With this setup, if a developer in a feature library tries to import code from another feature library, Nx will immediately throw an error during linting.

Breaking Down Large Libraries

A common mistake in large monorepos is creating bloated libraries. For instance, putting every component into a single libs/shared/ui/ library. Over time, this becomes a monster that every app depends on.

Why it hurts performance:

A small change in shared/ui invalidates the cache for all apps that depend on it.
Builds and tests get slower as the dependency graph grows.

The fix: Split large libraries into more focused ones. Instead of one massive ui library, you can have:

libs/shared/
  ui-buttons/
  ui-forms/
  ui-layout/

Now, when a form component changes, only the apps that actually use the ui-forms library need to be rebuilt. This simple change can shave minutes off build times in a large repository.

The Silent Killer: Circular Dependencies

Nothing damages build performance and maintainability quite like circular dependencies.

For example, if feature-checkout depends on shared-auth, which depends on feature-orders, which then depends back on feature-checkout—you have a loop. This confuses the dependency graph and forces unnecessary rebuilds.

How to detect them: Use the nx dep-graph command. This will open a visual representation of your workspace's dependencies in the browser, where you can easily spot and fix any red circles indicating a cycle.

The fix: Refactor the shared logic into smaller, dedicated libraries. In the example above, you could extract the common authentication utilities from the feature libraries and place them in libs/shared/auth.

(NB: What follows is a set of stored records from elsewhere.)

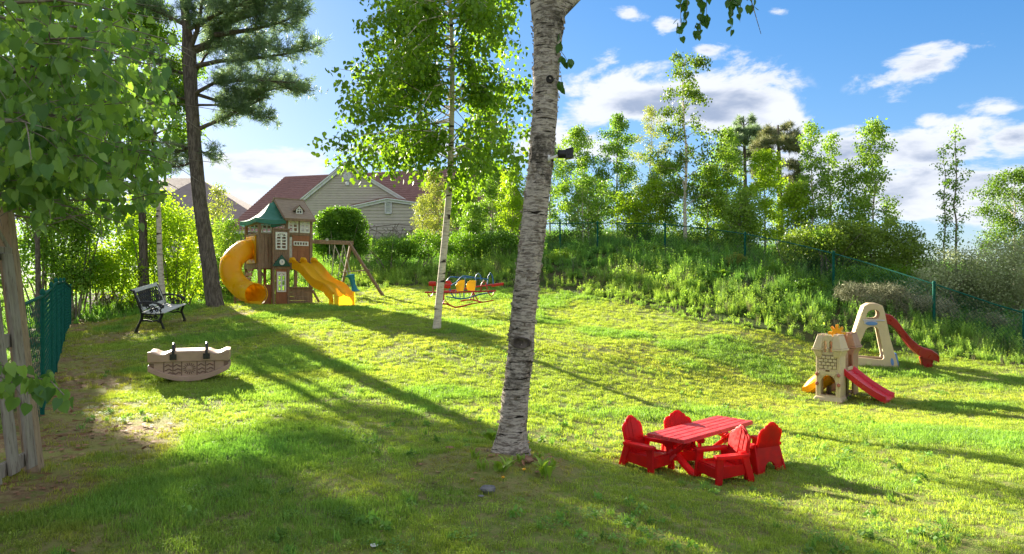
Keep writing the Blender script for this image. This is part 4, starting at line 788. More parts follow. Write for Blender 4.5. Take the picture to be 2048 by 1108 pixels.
# ---- big-leaved tree overhanging from the left
def overhang():
    rg = rg_(9); base = Vector((-5.4, 3.4, gz(-5.4, 3.4))); t = thing('overhanging_tree', 'big-leaved tree hanging over the picture from the left above the wooden fence', 'tree', base); tr = MB()
    tr.tube([base, base + Vector((.1, 0, 1.5)), base + Vector((.3, .1, 3)), base + Vector((.5, .1, 5.5)), base + Vector((.5, .1, 7))], [.2, .17, .14, .08, .03], 12); C = []
    B = [((-60, 190), (60, 165), (190, 70), 4.2), ((-60, 95), (60, 80), (170, 75), 3.6), ((-40, 165), (70, 130), (240, 40), 3.9), ((-40, 330), (60, 345), (150, 310), 4.4), ((-40, 80), (100, 110), (330, 130), 4.8), ((-40, 200), (150, 200), (340, 210), 5.0),
         ((-40, 260), (140, 270), (300, 310), 4.7), ((-60, 10), (120, 0), (330, 40), 4.6), ((-40, 350), (120, 360), (260, 340), 4.3), ((-40, 380), (60, 400), (120, 400), 4.0), ((-40, -40), (100, -60), (340, -50), 4.8), ((-60, 250), (40, 240), (110, 260), 3.6), ((-40, 140), (160, 150), (350, 300), 5.4), ((-40, 30), (200, 60), (355, 90), 5.6), ((-40, 300), (180, 330), (330, 370), 5.6), ((-40, 200), (100, 230), (240, 250), 4.1), ((-40, 400), (120, 400), (270, 400), 4.9), ((-40, 420), (90, 440), (200, 425), 5.4), ((-40, 340), (150, 380), (290, 390), 5.8), ((-40, 300), (200, 300), (330, 330), 5.2)]
    for a, b, c, D in B:
        p = [base + Vector((.3, .1, 2.6 + (200 - a[1]) / 300)), W(*a, D), W(*b, D + .1), W(*c, D + rg.normal() * .2)]; tr.tube(p, [.035, .014, .009, .003], 6)
        for i in range(15):
            u = rg.uniform(.02, 1); q = p[1].lerp(p[2], u * 2) if u < .5 else p[2].lerp(p[3], u * 2 - 1); e = q + Vector((rg.normal() * .3, rg.normal() * .3, rg.normal() * .12 - .12)); tr.tube([q, q.lerp(e, .5) + Vector((0, 0, .03)), e], [.004, .003, .0015], 4)
            for z in np.linspace(.15, 1, 7): C.append(tuple(q.lerp(e, z)))
    tr.build('trunk', MATS['thin_bark'], t, smooth=60)
    C = np.array(C); n = 4000; pos = C[rg.integers(0, len(C), n)] + rg.normal(size=(n, 3)) * np.array([[.07, .10, .06]])
    px = 1024 + pos[:, 0] / pos[:, 1] * F; py = 570 - (pos[:, 2] - ZC) / pos[:, 1] * F
    lim = 425 + 35 * np.sin(px / 38 + 1) + np.where(px < 130, 25, 0) - np.clip((px - 250) / 110, 0, 1) * 25; right = 352 + 16 * np.sin(py / 30.) - np.clip((py - 330) / 80, 0, 1) * 40
    k = (py < lim - 70 * (px < 75)) & (px < right) & (pos[:, 1] > 3.3); pos = pos[k]
    # more leaves above the frame for the shade
    up = rg.uniform(size=(1500, 3)) * np.array([[3.6, 3.2, 3.2]]) + np.array([[-5.6, 3.0, 4.0]]); up = up[up[:, 2] > 1.75 + .42 * up[:, 1]]
    # spray in front of the wooden fence
    sp = []; tw = MB(); 
    for pts, cnt in ((((-30, 720), (10, 732), (50, 745)), 13), (((10, 732), (60, 755), (100, 760), (128, 790)), 26), (((-30, 745), (20, 760), (40, 790)), 12)):
        D = 3.9; p = [W(x, y, D) for x, y in pts]; tw.tube(p, [.004] * len(p), 5)
        for i in range(cnt):
            u = rg.uniform(.1, 1) * (len(p) - 1); a = min(int(u), len(p) - 2); sp.append(tuple(p[a].lerp(p[a + 1], u - a) + Vector((rg.normal() * .04, rg.normal() * .05, rg.normal() * .035 - .02))))
    tw.tube([base + Vector((.1, .05, 1.2)), W(-40, 705, 3.9), W(-25, 722, 3.9)], [.015, .006, .004], 5); tw.build('twig', MATS['thin_bark'], t, kind='stuff')
    sp = np.array(sp)
    o = np.argsort(np.linalg.norm(pos, axis=1)); near, far = pos[o[:240]], pos[o[240:]]
    T, Fa = HEART; ms = []
    for v in (0., .25, .5, .75, 1.):
        me = bpy.data.meshes.new('leaf'); me.from_pydata([tuple(q) for q in T], [], [tuple(f) for f in Fa]); me.materials.append(LM['near']); me.attributes.new('var', 'FLOAT', 'POINT').data.foreach_set('value', np.full(len(T), v, np.float32)); me.polygons.foreach_set('use_smooth', [True] * len(Fa)); ms.append(me)
    for q in np.concatenate([near, sp]):
        ob = bpy.data.objects.new('leaf', ms[rg.integers(0, 5)]); col.objects.link(ob); ob.parent = t; ob.location = Vector(q) - base; s = rg.uniform(.05, .09); ob.scale = (s * rg.uniform(.75, 1.1), s, s * rg.uniform(.5, 3))
        d = Vector((rg.normal() * .35, rg.normal() * .35, -1)).normalized(); ob.rotation_mode = 'QUATERNION'; ob.rotation_quaternion = d.to_track_quat('Y', 'Z') @ Matrix.Rotation(rg.uniform(0, 6.3), 4, 'Y').to_quaternion()
    allp = np.concatenate([far, up]); V, Fc, kk = leaves(allp, rg.uniform(.045, .085, len(allp)), rg, HEART, 1.6, .75); array_mesh('foliage', V, Fc, LM['near'], t, var=np.repeat(rg.uniform(size=len(allp)), kk), smooth=True, kind='stuff')
overhang()
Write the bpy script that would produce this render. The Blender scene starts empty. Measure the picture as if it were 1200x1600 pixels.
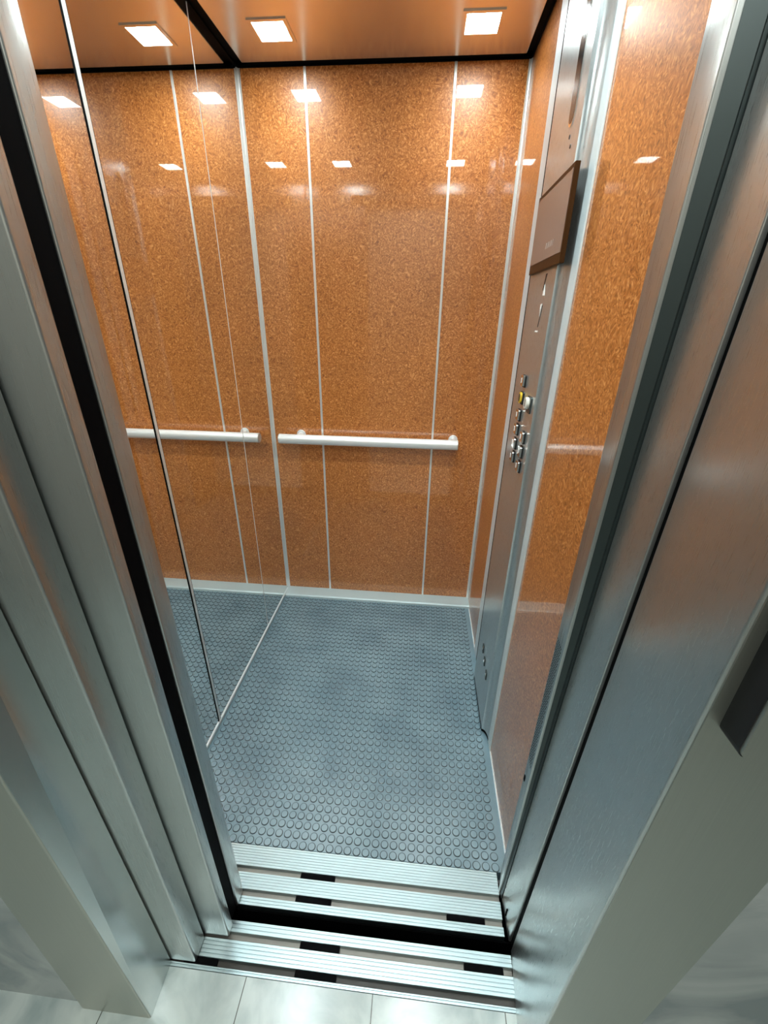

CI/CD with a Structured Workspace

A well-structured monorepo is the foundation for an efficient CI/CD pipeline.

nx affected:build will only rebuild the applications and libraries that have been impacted by a recent pull request.
Caching allows you to reuse build artifacts from previous runs, skipping redundant work.
Parallelization enables you to build and test multiple libraries at the same time.

With clean boundaries and smaller, focused libraries, affected builds become much faster and more predictable.

Final Thoughts

While Nx makes it easy to get started, structuring your monorepo for performance is a continuous effort. A good workspace design determines how much work your build process needs to do in the first place.

Design libraries around domains, not convenience to prevent bloated "god" libraries.
Enforce module boundaries with tags to keep your team honest and maintain a clean structure.
Break down large libraries early to ensure faster builds and more manageable code.
Regularly check for circular dependencies and refactor when you find them.

If caching helps you avoid wasted work, a smart workspace design determines how little work you have to do in the first place. This discipline is the key to a productive, scalable monorepo.